The purpose of Technical Councils is to facilitate the free exchange of information among CRRA members interested in the same issues statewide, and to serve as a technical resource to CRRA for policy development.

Policy formation shall be done in a manner consistent with CRRA's commitment to open public decision-making. As CRRA incorporates within its membership a diverse group of people with widely varying views, it is important to ensure all Technical Council members and government, industry and environmental groups have an opportunity to comment on significant policy issues before the Technical Council acts. At the same time, recognizing the importance of a timely response to issues as they develop, the Technical Council officers shall be empowered to take positions quickly, if necessary, that are consistent with past Technical Council policies and positions. All policies and positions taken publicly by the Technical Council shall be immediately reported to the membership of the Technical Council and all other CRRA leadership, so that other CRRA members can contribute to their thoughts and concerns in a timely manner.

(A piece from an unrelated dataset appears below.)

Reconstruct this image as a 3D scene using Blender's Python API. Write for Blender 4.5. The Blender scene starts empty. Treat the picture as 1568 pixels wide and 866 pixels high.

Technical Council Finances:: No Technical Council shall maintain an independent treasury. All routine informational expenses of the Technical Council may be recovered from the CRRA Treasurer on a reimbursement basis, substantiated by receipts at a cost not to exceed an amount established by the Board at the annual dues setting meeting

XXXIII
SEAL

This corporation shall adopt and use a corporate seal consisting of a circle setting forth on its circumference the name of the corporation and showing the State and date of incorporation.

Date Last Amended: March 22, 2002

as certified by Board ratification of the members’ vote.